Эта область в темноводье,

Хляби хлеба, гроз ведро

Не дворянское угодье —

Океанское ядро.

Я люблю её рисунок —

Он на Африку похож...

 

Но не только “рисунок” Воронежской области полюбил в те годы опаль­ный, ссыльный поэт.

Известный литературовед Михаил Гаспаров, вместе с которым я поступал на филфак МГУ ещё в сталинское время (1952 г.), опубликовал в 1996 году работу: “О. Мандельштам.
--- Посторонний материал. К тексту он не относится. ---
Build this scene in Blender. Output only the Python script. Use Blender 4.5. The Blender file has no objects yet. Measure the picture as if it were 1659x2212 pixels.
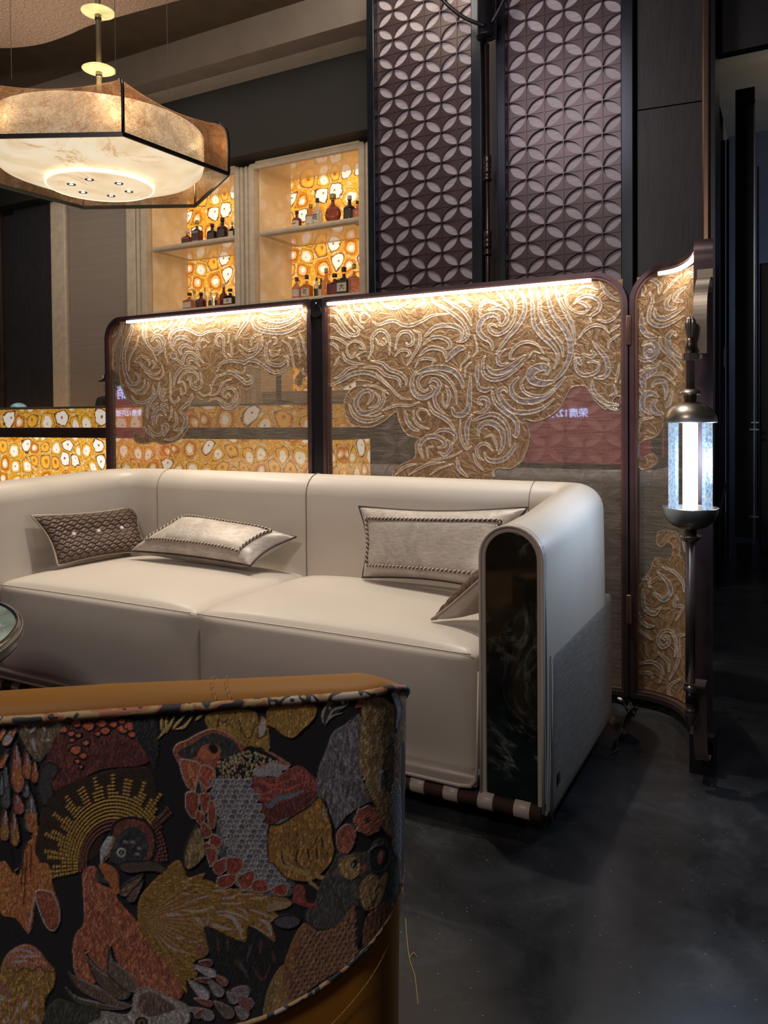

Гражданская лирика 1937 года”. В ней мой одно­кашник, кстати, человек весьма либеральных взглядов, добросовестно изучил “сталинские” стихи поэта, написанные с 1935 по 1937 год, буквально “осязая” движение его мысли, и сделал честный вывод, что “ни приспособлен­чества, ни насилия над собой в этом движении нет”.

Да, в стихотворении 1933 года, когда голод, как следствие принуди­тельной коллективизации, опустошал чернозёмные области страны, Ман­дель­штам писал:

 

Природа своего не узнаёт лица,

А тени страшные Украины, Кубани...

 

В то же время или даже раньше Шолохов шлет в Кремль Сталину страшные письма о гибели крестьян, и Сталин вынужден принимать меры, распоря­жаться, чтобы в голодающие сёла и станицы было отправлено из государст­венных запасов зерно.

Но через два года, в июле 1935-го, Мандельштам уже пишет в письме отцу: “...вместе с группой делегатов и редактором областной газеты я ездил за 12 часов в совхоз на открытие деревенского театра. Предстоит ещё поездка в большой колхоз...” Совсем иные чувства, иные картины.

О вышеупомянутой поездке так рассказывает в письме от 31.7.1935 г. знакомый поэта С. Б. Рудаков: “Осип был весел. Там было так... Осип пленил партийное руководство и имел лошадей и автомобиль и разъезжал по округе верст за 60—100... Знакомиться с делом... А фактически это может быть материал для новых “Чернозёмов” (стихотворение, написанное в апреле 1935 г. — Ст. К. ). Говорит: “Это комбинация колхозов и совхоза, единый район (Воробьевский) — целый Техас... Люди слабые, а дело делают большое — настоящее искусство, как моё со стихами. Там все так работают”. О яслях рассказывает, о колхозниках... Факт тот, что он... видел колхоз и его вос­принял... как ребёнок, мечтает поехать еще туда”. (Ежегодник рукописного отдела Пушкинского Дома на 1993 год. СПб, 1997, стр. 78,79).